Çocukların duyguları gün içinde anlık olarak hızla değişse de, bu duygular bazen daha uzun sürebiliyor. Uykusunu iyi alamamasından kaynaklanan bir huysuzluk, yaşadığı gribe bağlı olarak oluşan inatlaşma, annesi işte olan veya babası uzak bir iş seyahatine gittiği için özlem yaşayan bir çocuğun duygusunun iyi tanınması gerekir. Bu dönemlerde çocuğun iştahı azalabilir.
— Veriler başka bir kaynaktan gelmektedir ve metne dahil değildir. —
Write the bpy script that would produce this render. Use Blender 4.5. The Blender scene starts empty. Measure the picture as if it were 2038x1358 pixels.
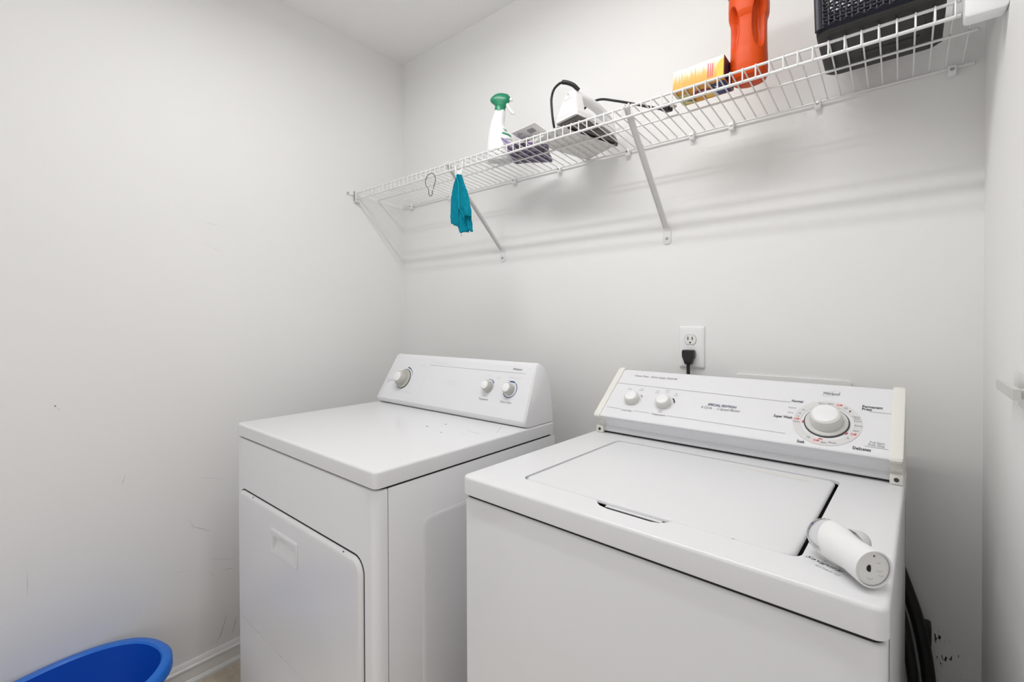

Hazırladığınız her zamanki kahvaltısını yemek istemeyebilir.

Çocuğunuza empati yapabilirseniz, sizin de onun da günü güzel geçebilir.

Yapmanız gereken bu dönemlerde çok ısrarcı olmamak, esnek yaklaşımlarda bulunmak ve bu duygunun telafisi için gün içinde daha çok çaba göstermek olacaktır.

Anne, baba, bakıcı, anneanne veya babaanne çocuğa empati duygusunu geliştirebilirse; gün içinde yaşanabilecek sorunları daha hızlı çözüme ulaştırabilir.

Yemek yemeyi reddediyorsa, o an hissettiğini analiz etmeye çalışın.

Neye kızmış olabilir?

Neden masaya gelmek istemiyor?

Neden yemeyi ağzından çıkardı?

Belki onu oyunundan hızlıca aldınız ve masaya oturttunuz. Oysa ki oyunu henüz bitmemişti ve sevdiği arabasını bir daha tünelden geçirecekti. Belki de annesiyle sabah vedalaşamadığı için biraz kızgın ve sizin bu duygusunu telafi etmenizi bekliyor. Daha üzgünlüğü geçmeden onu masaya oturttunuz ve onu anlamadığınız için sinirli.

Ne kadar önemli, değil mi?

Neleri birçok kez gözden kaçırmışsınız…

Bu tür örnekleri sıklıkla gözlemliyoruz. Bunu iyi gözlemlediğimiz için yemek zamanlarını bir sorun

olmaktan çıkarabiliyoruz. Siz de bunu başarabilirsiniz.

Ona empati yapın ve çözümlerinizi geliştirmeye başlayın.

Eşlerin birbiriyle olan ilişkisinde de durum böyledir. Eşiniz kapıdan içeri girdi, sofraya oturdu ve sizinle konuşmuyor; siz de onun sizinle ilgilenmediği kanısına varabilir, buna bağlı olarak üzülebilir ve susmayıp sinirlenebilirsiniz.

Oysa önce bir empati yapalım ve neden böyle olabilir bir düşünelim. Belki işte bazı sorunlar yaşadı, belki o ayın ödemeleri yetişmedi. Böylece anlayarak onu mutlu edebilir, kendinizi de fazla üzmemeyi becerebilmiş olursunuz.